→ Instructions for the task: Copy the data exactly; pictures stay out of the copy.

>> BEGIN Records provided

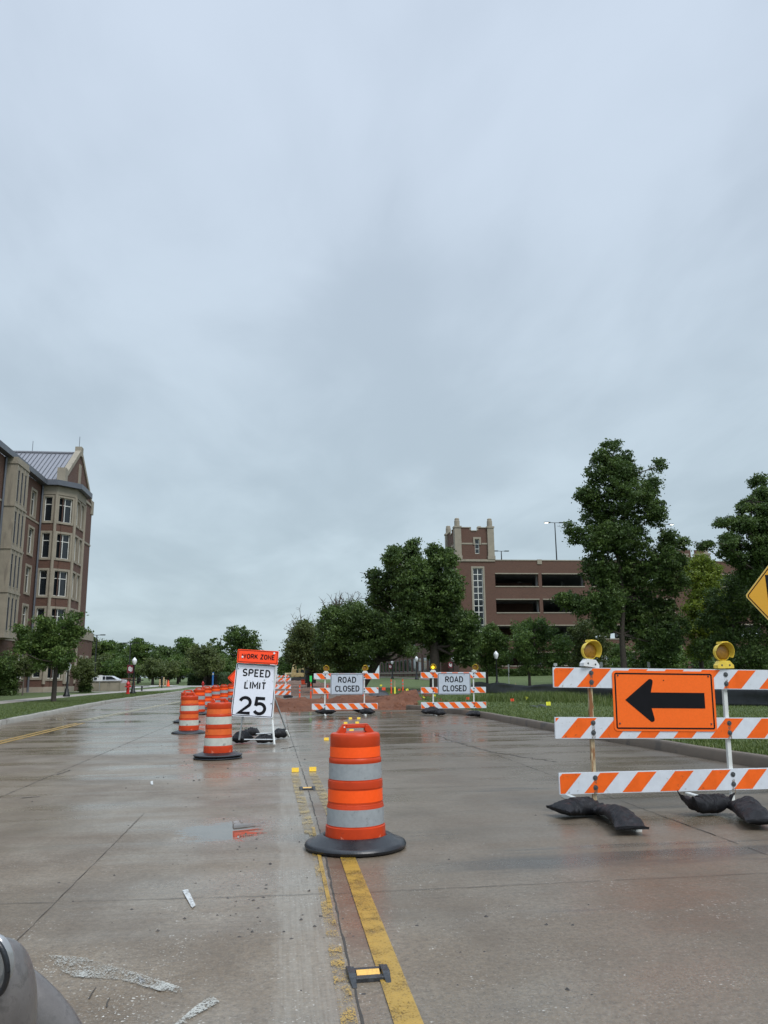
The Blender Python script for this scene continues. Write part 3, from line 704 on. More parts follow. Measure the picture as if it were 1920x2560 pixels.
# ================================================================ TREES
pin_oak = [(1533,1116,18,24),(1517,1112,10),(1536,1145,30),(1497,1142,20),(1562,1150,25),(1494,1187,34),(1536,1187,44),(1578,1187,32),(1461,1233,22),(1490,1240,40),(1543,1243,58),(1594,1236,38),(1631,1172,15,20),(1638,1205,25,30),(1626,1240,28,34),(1621,1288,34,44),(1575,1291,58),(1510,1285,50),(1427,1320,12,18),(1447,1340,28),(1480,1357,40),(1520,1345,50),(1575,1357,56),(1653,1350,18,26),(1661,1373,28),(1693,1363,13,20),(1640,1405,44),(1689,1405,30),(1494,1422,48),(1543,1422,64),(1608,1438,66),(1685,1454,42),(1402,1497,16),(1429,1503,28),(1461,1519,38),(1510,1503,56),(1575,1503,64),(1657,1520,56),(1608,1568,60),(1690,1568,46),(1505,1556,34),(1650,1600,50)]
tree('tall pointed dark green oak standing behind the orange arrow sign barricade', (28.0 * 0 + AY(1562,1700,60).x, 60, .3), 60, pin_oak, 125000, .19, 'leaf_dark', 11, trunk_r=.24, depth=1.2, csz=.33, fork=4.0, limbs=10, group='large trees on the right lawn')
elm = [(1031,1362,14,20),(1031,1390,28),(997,1387,20),(973,1381,12),(970,1404,22),(1078,1377,16),(1088,1400,28),(1119,1378,15),(1127,1400,20),(936,1436,16),(943,1465,22),(987,1438,36),(1038,1435,42),(1088,1441,48),(1122,1458,30),(968,1487,42),(1021,1482,56),(1071,1492,58),(1112,1492,38),(933,1497,12),(1038,1540,56),(1088,1540,56),(1137,1540,36),(1158,1560,30),(1150,1600,38),(1118,1593,46),(1060,1580,40),(1004,1560,44),(1168,1590,20),(1110,1624,34),(1155,1640,30)]
tree('big spreading tree with a thick grey trunk in front of the brick tower', (AY(1088,1698,62).x, 62, .35), 62, elm, 105000, .19, 'leaf_dark', 12, trunk_r=.40, depth=1.9, csz=.32, fork=3.2, limbs=9, group='large trees on the right lawn')
lean_t = [(822,1540,18),(842,1522,14),(876,1519,16),(896,1526,20),(812,1563,20),(835,1560,44),(886,1549,44),(930,1546,38),(963,1545,34),(835,1600,46),(886,1593,52),(936,1583,52),(980,1573,42),(1004,1612,30),(953,1620,38),(852,1640,34),(900,1636,36),(820,1632,34),(1018,1632,18,12),(870,1662,30)]
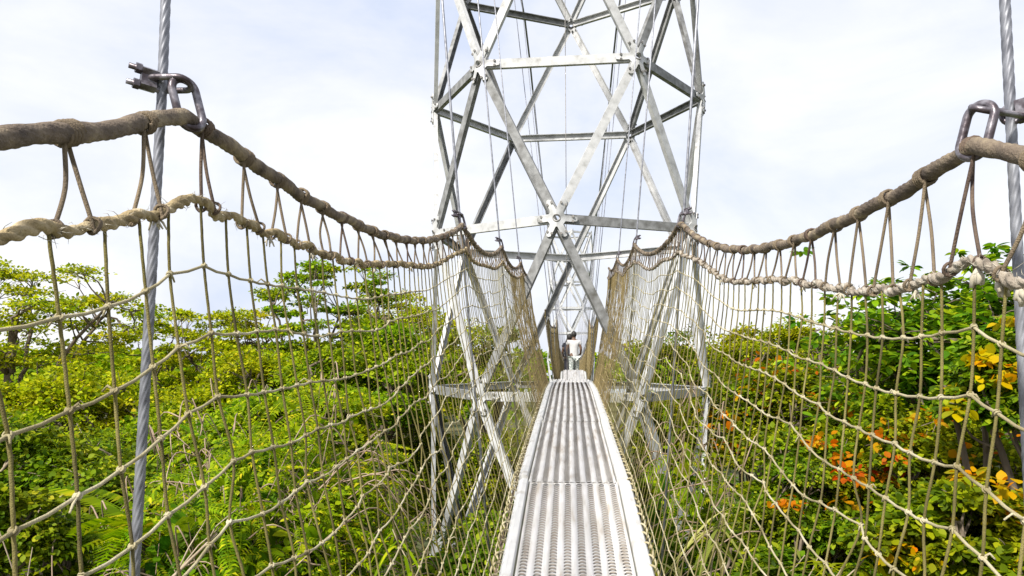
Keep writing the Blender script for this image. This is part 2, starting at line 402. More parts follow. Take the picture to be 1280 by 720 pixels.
# ------------------------------------------------------------------ hanger cables
main_z = lambda Y: np.interp(Y, [-3, 1.26, 4.65, 7.6, 10.5, 13.4], [6.2, 6.8, 8.0, 9.3, 10.8, 12.2])
def main_x(Y): return np.interp(Y, [-3, 1.3, 4.65, 7.6, 10.5, 13.4], [.75, .76, 1.30, 1.44, 1.6, 1.75])
def stadium(c, e1, e2, half, r, n=12):
    """closed loop: straight half-length `half` along e1, end radius r"""
    a = np.linspace(-np.pi / 2, np.pi / 2, n)
    top = c + half * e1 + r * (np.cos(a)[:, None] * e1 + np.sin(a)[:, None] * e2)
    b = np.linspace(np.pi / 2, 3 * np.pi / 2, n)
    bot = c - half * e1 + r * (np.cos(b)[:, None] * e1 + np.sin(b)[:, None] * e2)
    return np.concatenate([top, bot])
def hanger(k, side):
    y = HANGS[side][k]; near = k == 1
    z = float(rope_z(y, side)); zd = float(deck_z(y))
    hc = empty('hanger_cable', (0, 0, 0))
    xr = side * (SX + .057) if near else side * (SX + .02)
    if near: bot = np.array([side * .745 - (.02 if side < 0 else 0), y, zd - .3]); xr = side * (.727 if side < 0 else .757); top = np.array([side * (.735 if side < 0 else .79), y + (.02 if side < 0 else .06), float(main_z(y))]); bot[1] = top[1]
    else: bot = np.array([DX + side * .50, y, zd - .45]); top = np.array([side * main_x(y), y, float(main_z(y))])
    if near: y += .02 if side < 0 else .06
    mid = np.array([xr, y, z + .06])
    mb = MB()
    if near:
        P = resample([bot, mid], .006); P2 = resample([mid, top], .006)
        mb.add(*sweep(np.concatenate([P, P2[1:400]]), .0079, 32, 7, .13, .17)); mb.add(*sweep(P2[399:], .0079, 10))
    else: mb.add(*sweep([bot, mid, top], .008, 8))
    mb.build('wire_rope', M['steel'], hc)
    # clip on the cable: saddle, U-bolt, two nuts with threaded ends
    out = nrm(np.array([side * .8, -.75, .12])); e_up = np.array([0, 0, 1.]); e_s = nrm(np.cross(e_up, out))
    e_up = np.cross(out, e_s)
    c = np.array([xr, y, z + .066])
    def loc(a, b, d): return c + a * out + b * e_s + d * e_up
    sad = MB(); poly = [(-.019, -.011), (.019, -.011), (.021, .0), (.015, .012), (.006, .007), (-.006, .007), (-.015, .012), (-.021, 0)]
    sad.add(*prism(poly, loc(.010, 0, 0), out * .026, e_up, e_s))
    cl = sad.build('cable_clip', M['shackle'], hc, False)
    ub = MB(); a = np.linspace(-np.pi / 2, np.pi / 2, 11)
    for q in (-1,):
        arc = [loc(-.013 * math.cos(t_), 0, .0145 * math.sin(t_)) for t_ in a]
        ub.add(*sweep([loc(.058, 0, -.0145)] + arc + [loc(.058, 0, .0145)], .0052, 10))
    ub.build('u_bolt', M['shackle'], cl)
    for s in (-1, 1):
        nb = MB(); hexa = [(.0098 * math.cos(t_), .0098 * math.sin(t_)) for t_ in np.linspace(0, 2 * np.pi, 6, endpoint=False)]
        nb.add(*prism(hexa, loc(.037, 0, s * .0145), out * .010, e_up, e_s)); nb.build('nut', M['shackle'], cl, False)
    # shackle: bent rod ring round the handrail, joined to the clip by a link
    sh = MB(); ys_ = HANGS[side][k] + .012; A = np.array([side * (SX + .018), ys_, z + .070]); B = np.array([side * (SX - .006), ys_ + .004, z - .019])
    e1 = nrm(A - B); e2 = nrm(np.array([-side * .55, .83, 0])); e2 = nrm(e2 - e1 * (e1 @ e2))
    ln = np.linalg.norm(A - B) / 2
    sh.add(*sweep(stadium((A + B) / 2, e1, e2, ln - .022, .0225, 16), .0072, 12, closed=True))
    sk = sh.build('shackle', M['shackle'], hc)
    lk = MB(); A2 = np.array([side * (SX + .012), ys_, z + .062]); B2 = np.array([xr + side * .012, y - .004, z + .064])
    f1 = nrm(A2 - B2); f2 = nrm(np.cross(f1, [0, 0, 1.]) * .9 + np.array([0, 0, .45])); l2 = np.linalg.norm(A2 - B2) / 2
    lk.add(*sweep(stadium((A2 + B2) / 2, f1, f2, max(.004, l2 - .006), .0165, 12), .0058, 10, closed=True))
    lk.build('link_ring', M['shackle'], sk)
    return hc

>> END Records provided

→ Worked solution:
The Blender Python script for this scene continues. Write part 3, from line 704 on. More parts follow. Measure the picture as if it were 1920x2560 pixels.
# ================================================================ TREES
pin_oak = [(1533,1116,18,24),(1517,1112,10),(1536,1145,30),(1497,1142,20),(1562,1150,25),(1494,1187,34),(1536,1187,44),(1578,1187,32),(1461,1233,22),(1490,1240,40),(1543,1243,58),(1594,1236,38),(1631,1172,15,20),(1638,1205,25,30),(1626,1240,28,34),(1621,1288,34,44),(1575,1291,58),(1510,1285,50),(1427,1320,12,18),(1447,1340,28),(1480,1357,40),(1520,1345,50),(1575,1357,56),(1653,1350,18,26),(1661,1373,28),(1693,1363,13,20),(1640,1405,44),(1689,1405,30),(1494,1422,48),(1543,1422,64),(1608,1438,66),(1685,1454,42),(1402,1497,16),(1429,1503,28),(1461,1519,38),(1510,1503,56),(1575,1503,64),(1657,1520,56),(1608,1568,60),(1690,1568,46),(1505,1556,34),(1650,1600,50)]
tree('tall pointed dark green oak standing behind the orange arrow sign barricade', (28.0 * 0 + AY(1562,1700,60).x, 60, .3), 60, pin_oak, 125000, .19, 'leaf_dark', 11, trunk_r=.24, depth=1.2, csz=.33, fork=4.0, limbs=10, group='large trees on the right lawn')
elm = [(1031,1362,14,20),(1031,1390,28),(997,1387,20),(973,1381,12),(970,1404,22),(1078,1377,16),(1088,1400,28),(1119,1378,15),(1127,1400,20),(936,1436,16),(943,1465,22),(987,1438,36),(1038,1435,42),(1088,1441,48),(1122,1458,30),(968,1487,42),(1021,1482,56),(1071,1492,58),(1112,1492,38),(933,1497,12),(1038,1540,56),(1088,1540,56),(1137,1540,36),(1158,1560,30),(1150,1600,38),(1118,1593,46),(1060,1580,40),(1004,1560,44),(1168,1590,20),(1110,1624,34),(1155,1640,30)]
tree('big spreading tree with a thick grey trunk in front of the brick tower', (AY(1088,1698,62).x, 62, .35), 62, elm, 105000, .19, 'leaf_dark', 12, trunk_r=.40, depth=1.9, csz=.32, fork=3.2, limbs=9, group='large trees on the right lawn')
lean_t = [(822,1540,18),(842,1522,14),(876,1519,16),(896,1526,20),(812,1563,20),(835,1560,44),(886,1549,44),(930,1546,38),(963,1545,34),(835,1600,46),(886,1593,52),(936,1583,52),(980,1573,42),(1004,1612,30),(953,1620,38),(852,1640,34),(900,1636,36),(820,1632,34),(1018,1632,18,12),(870,1662,30)]
Keep writing the Blender script for this image. This is part 2, starting at line 402. More parts follow. Take the picture to be 1280 by 720 pixels.
# ------------------------------------------------------------------ hanger cables
main_z = lambda Y: np.interp(Y, [-3, 1.26, 4.65, 7.6, 10.5, 13.4], [6.2, 6.8, 8.0, 9.3, 10.8, 12.2])
def main_x(Y): return np.interp(Y, [-3, 1.3, 4.65, 7.6, 10.5, 13.4], [.75, .76, 1.30, 1.44, 1.6, 1.75])
def stadium(c, e1, e2, half, r, n=12):
    """closed loop: straight half-length `half` along e1, end radius r"""
    a = np.linspace(-np.pi / 2, np.pi / 2, n)
    top = c + half * e1 + r * (np.cos(a)[:, None] * e1 + np.sin(a)[:, None] * e2)
    b = np.linspace(np.pi / 2, 3 * np.pi / 2, n)
    bot = c - half * e1 + r * (np.cos(b)[:, None] * e1 + np.sin(b)[:, None] * e2)
    return np.concatenate([top, bot])
def hanger(k, side):
    y = HANGS[side][k]; near = k == 1
    z = float(rope_z(y, side)); zd = float(deck_z(y))
    hc = empty('hanger_cable', (0, 0, 0))
    xr = side * (SX + .057) if near else side * (SX + .02)
    if near: bot = np.array([side * .745 - (.02 if side < 0 else 0), y, zd - .3]); xr = side * (.727 if side < 0 else .757); top = np.array([side * (.735 if side < 0 else .79), y + (.02 if side < 0 else .06), float(main_z(y))]); bot[1] = top[1]
    else: bot = np.array([DX + side * .50, y, zd - .45]); top = np.array([side * main_x(y), y, float(main_z(y))])
    if near: y += .02 if side < 0 else .06
    mid = np.array([xr, y, z + .06])
    mb = MB()
    if near:
        P = resample([bot, mid], .006); P2 = resample([mid, top], .006)
        mb.add(*sweep(np.concatenate([P, P2[1:400]]), .0079, 32, 7, .13, .17)); mb.add(*sweep(P2[399:], .0079, 10))
    else: mb.add(*sweep([bot, mid, top], .008, 8))
    mb.build('wire_rope', M['steel'], hc)
    # clip on the cable: saddle, U-bolt, two nuts with threaded ends
    out = nrm(np.array([side * .8, -.75, .12])); e_up = np.array([0, 0, 1.]); e_s = nrm(np.cross(e_up, out))
    e_up = np.cross(out, e_s)
    c = np.array([xr, y, z + .066])
    def loc(a, b, d): return c + a * out + b * e_s + d * e_up
    sad = MB(); poly = [(-.019, -.011), (.019, -.011), (.021, .0), (.015, .012), (.006, .007), (-.006, .007), (-.015, .012), (-.021, 0)]
    sad.add(*prism(poly, loc(.010, 0, 0), out * .026, e_up, e_s))
    cl = sad.build('cable_clip', M['shackle'], hc, False)
    ub = MB(); a = np.linspace(-np.pi / 2, np.pi / 2, 11)
    for q in (-1,):
        arc = [loc(-.013 * math.cos(t_), 0, .0145 * math.sin(t_)) for t_ in a]
        ub.add(*sweep([loc(.058, 0, -.0145)] + arc + [loc(.058, 0, .0145)], .0052, 10))
    ub.build('u_bolt', M['shackle'], cl)
    for s in (-1, 1):
        nb = MB(); hexa = [(.0098 * math.cos(t_), .0098 * math.sin(t_)) for t_ in np.linspace(0, 2 * np.pi, 6, endpoint=False)]
        nb.add(*prism(hexa, loc(.037, 0, s * .0145), out * .010, e_up, e_s)); nb.build('nut', M['shackle'], cl, False)
    # shackle: bent rod ring round the handrail, joined to the clip by a link
    sh = MB(); ys_ = HANGS[side][k] + .012; A = np.array([side * (SX + .018), ys_, z + .070]); B = np.array([side * (SX - .006), ys_ + .004, z - .019])
    e1 = nrm(A - B); e2 = nrm(np.array([-side * .55, .83, 0])); e2 = nrm(e2 - e1 * (e1 @ e2))
    ln = np.linalg.norm(A - B) / 2
    sh.add(*sweep(stadium((A + B) / 2, e1, e2, ln - .022, .0225, 16), .0072, 12, closed=True))
    sk = sh.build('shackle', M['shackle'], hc)
    lk = MB(); A2 = np.array([side * (SX + .012), ys_, z + .062]); B2 = np.array([xr + side * .012, y - .004, z + .064])
    f1 = nrm(A2 - B2); f2 = nrm(np.cross(f1, [0, 0, 1.]) * .9 + np.array([0, 0, .45])); l2 = np.linalg.norm(A2 - B2) / 2
    lk.add(*sweep(stadium((A2 + B2) / 2, f1, f2, max(.004, l2 - .006), .0165, 12), .0058, 10, closed=True))
    lk.build('link_ring', M['shackle'], sk)
    return hc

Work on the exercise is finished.